§ **Given data**
++++

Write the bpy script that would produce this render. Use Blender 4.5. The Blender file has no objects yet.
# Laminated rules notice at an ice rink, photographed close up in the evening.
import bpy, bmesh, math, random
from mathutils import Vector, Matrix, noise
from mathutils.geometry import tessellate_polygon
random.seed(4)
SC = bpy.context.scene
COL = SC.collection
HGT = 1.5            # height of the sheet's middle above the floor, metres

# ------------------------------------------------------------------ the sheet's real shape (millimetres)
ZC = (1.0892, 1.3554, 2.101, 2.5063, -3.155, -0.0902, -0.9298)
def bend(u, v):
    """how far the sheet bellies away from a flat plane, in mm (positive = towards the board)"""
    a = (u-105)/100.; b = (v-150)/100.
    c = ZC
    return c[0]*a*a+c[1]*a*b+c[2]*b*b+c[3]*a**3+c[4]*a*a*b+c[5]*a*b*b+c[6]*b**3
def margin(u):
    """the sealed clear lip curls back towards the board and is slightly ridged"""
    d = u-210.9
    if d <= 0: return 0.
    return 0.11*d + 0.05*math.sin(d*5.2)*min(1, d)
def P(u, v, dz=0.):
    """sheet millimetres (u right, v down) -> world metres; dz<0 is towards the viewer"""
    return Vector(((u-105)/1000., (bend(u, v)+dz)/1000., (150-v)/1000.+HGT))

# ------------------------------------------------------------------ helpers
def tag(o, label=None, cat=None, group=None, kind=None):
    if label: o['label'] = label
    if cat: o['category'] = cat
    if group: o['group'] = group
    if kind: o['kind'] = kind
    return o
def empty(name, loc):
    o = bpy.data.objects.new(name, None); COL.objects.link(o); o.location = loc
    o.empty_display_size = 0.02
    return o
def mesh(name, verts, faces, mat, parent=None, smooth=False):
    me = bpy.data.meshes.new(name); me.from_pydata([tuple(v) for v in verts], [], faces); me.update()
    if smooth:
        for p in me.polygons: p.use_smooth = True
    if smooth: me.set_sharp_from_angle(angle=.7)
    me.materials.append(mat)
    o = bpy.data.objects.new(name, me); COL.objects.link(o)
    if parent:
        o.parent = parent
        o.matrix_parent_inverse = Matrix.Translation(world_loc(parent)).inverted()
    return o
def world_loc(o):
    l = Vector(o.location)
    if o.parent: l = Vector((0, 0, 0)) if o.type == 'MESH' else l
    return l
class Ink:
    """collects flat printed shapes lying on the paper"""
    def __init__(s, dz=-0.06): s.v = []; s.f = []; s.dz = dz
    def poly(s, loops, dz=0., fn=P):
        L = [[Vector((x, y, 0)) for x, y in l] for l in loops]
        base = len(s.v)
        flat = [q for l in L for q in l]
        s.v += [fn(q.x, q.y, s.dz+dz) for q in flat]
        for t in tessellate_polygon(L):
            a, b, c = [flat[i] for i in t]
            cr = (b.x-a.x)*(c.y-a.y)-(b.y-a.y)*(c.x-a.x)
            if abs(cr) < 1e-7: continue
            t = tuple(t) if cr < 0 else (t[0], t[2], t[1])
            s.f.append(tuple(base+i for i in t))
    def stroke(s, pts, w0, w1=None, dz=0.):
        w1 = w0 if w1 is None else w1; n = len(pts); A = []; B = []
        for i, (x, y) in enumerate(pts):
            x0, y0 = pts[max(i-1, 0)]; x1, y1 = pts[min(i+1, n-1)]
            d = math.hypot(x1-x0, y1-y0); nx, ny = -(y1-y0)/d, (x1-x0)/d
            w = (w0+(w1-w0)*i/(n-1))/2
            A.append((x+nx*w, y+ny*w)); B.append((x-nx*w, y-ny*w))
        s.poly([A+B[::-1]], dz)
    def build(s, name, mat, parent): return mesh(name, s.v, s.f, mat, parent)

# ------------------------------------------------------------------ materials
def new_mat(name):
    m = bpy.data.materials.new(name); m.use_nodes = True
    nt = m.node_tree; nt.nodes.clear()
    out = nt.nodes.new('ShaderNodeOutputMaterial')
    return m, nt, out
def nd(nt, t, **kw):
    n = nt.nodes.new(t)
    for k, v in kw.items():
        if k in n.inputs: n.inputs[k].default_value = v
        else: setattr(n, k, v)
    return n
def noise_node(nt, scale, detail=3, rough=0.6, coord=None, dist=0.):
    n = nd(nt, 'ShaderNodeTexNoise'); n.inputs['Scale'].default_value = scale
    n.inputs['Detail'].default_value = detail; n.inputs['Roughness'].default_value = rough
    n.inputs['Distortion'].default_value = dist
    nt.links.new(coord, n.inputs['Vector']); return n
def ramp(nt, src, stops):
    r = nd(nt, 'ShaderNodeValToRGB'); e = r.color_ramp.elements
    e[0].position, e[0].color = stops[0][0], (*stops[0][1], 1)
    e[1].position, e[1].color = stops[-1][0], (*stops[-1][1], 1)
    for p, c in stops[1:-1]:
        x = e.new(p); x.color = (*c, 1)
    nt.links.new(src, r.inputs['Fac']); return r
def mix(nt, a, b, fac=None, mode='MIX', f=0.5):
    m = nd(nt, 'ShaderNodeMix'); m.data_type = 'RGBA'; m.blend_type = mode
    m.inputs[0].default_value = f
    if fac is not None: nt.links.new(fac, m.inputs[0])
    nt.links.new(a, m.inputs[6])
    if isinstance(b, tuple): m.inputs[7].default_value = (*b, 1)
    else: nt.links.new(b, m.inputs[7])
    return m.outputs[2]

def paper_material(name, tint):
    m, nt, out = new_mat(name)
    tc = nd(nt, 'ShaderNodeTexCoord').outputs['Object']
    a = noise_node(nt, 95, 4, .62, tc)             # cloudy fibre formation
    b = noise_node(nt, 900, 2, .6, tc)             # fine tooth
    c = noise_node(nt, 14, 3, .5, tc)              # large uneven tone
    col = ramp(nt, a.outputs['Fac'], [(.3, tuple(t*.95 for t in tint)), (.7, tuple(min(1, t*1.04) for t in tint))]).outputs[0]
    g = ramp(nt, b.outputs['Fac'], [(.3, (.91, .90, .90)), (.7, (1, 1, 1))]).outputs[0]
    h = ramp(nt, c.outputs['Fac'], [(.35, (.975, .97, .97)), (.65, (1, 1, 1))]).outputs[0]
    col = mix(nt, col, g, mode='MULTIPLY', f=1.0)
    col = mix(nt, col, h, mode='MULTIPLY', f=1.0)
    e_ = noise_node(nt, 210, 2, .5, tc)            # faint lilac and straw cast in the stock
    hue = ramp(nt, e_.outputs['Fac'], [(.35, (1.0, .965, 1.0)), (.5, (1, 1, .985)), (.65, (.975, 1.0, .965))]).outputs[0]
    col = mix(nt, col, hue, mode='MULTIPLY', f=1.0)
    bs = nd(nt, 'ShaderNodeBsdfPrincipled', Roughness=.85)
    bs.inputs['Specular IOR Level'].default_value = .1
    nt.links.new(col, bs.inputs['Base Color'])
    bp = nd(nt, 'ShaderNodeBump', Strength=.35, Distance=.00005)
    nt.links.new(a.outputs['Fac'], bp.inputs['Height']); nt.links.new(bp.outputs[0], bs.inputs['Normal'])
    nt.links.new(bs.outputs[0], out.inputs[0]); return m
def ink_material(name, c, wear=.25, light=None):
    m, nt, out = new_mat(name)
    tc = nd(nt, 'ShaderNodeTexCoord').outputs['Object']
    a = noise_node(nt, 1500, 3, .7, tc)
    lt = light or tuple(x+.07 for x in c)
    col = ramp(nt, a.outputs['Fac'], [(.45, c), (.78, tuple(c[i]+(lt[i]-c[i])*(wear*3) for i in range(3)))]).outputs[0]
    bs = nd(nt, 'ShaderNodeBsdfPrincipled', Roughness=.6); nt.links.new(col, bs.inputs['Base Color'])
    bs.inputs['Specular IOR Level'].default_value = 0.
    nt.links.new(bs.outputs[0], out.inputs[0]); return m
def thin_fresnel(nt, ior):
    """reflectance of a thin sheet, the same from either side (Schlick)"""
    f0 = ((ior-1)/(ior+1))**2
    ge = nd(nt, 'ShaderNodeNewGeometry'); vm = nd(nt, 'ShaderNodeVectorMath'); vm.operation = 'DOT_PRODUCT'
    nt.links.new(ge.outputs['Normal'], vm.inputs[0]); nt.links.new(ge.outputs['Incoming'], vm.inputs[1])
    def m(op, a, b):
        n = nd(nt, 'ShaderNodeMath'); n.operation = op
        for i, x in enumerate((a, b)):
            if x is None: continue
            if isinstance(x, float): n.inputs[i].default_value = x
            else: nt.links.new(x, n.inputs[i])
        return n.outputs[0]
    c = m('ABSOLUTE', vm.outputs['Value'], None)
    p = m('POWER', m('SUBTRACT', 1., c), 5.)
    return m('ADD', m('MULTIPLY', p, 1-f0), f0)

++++

§ **What you are asked to do**
Look through the data above. Each line containing the word "objects" needs to be copied.

§ **Final result**
Write the bpy script that would produce this render. Use Blender 4.5. The Blender file has no objects yet.
    o = bpy.data.objects.new(name, None); COL.objects.link(o); o.location = loc
    o = bpy.data.objects.new(name, me); COL.objects.link(o)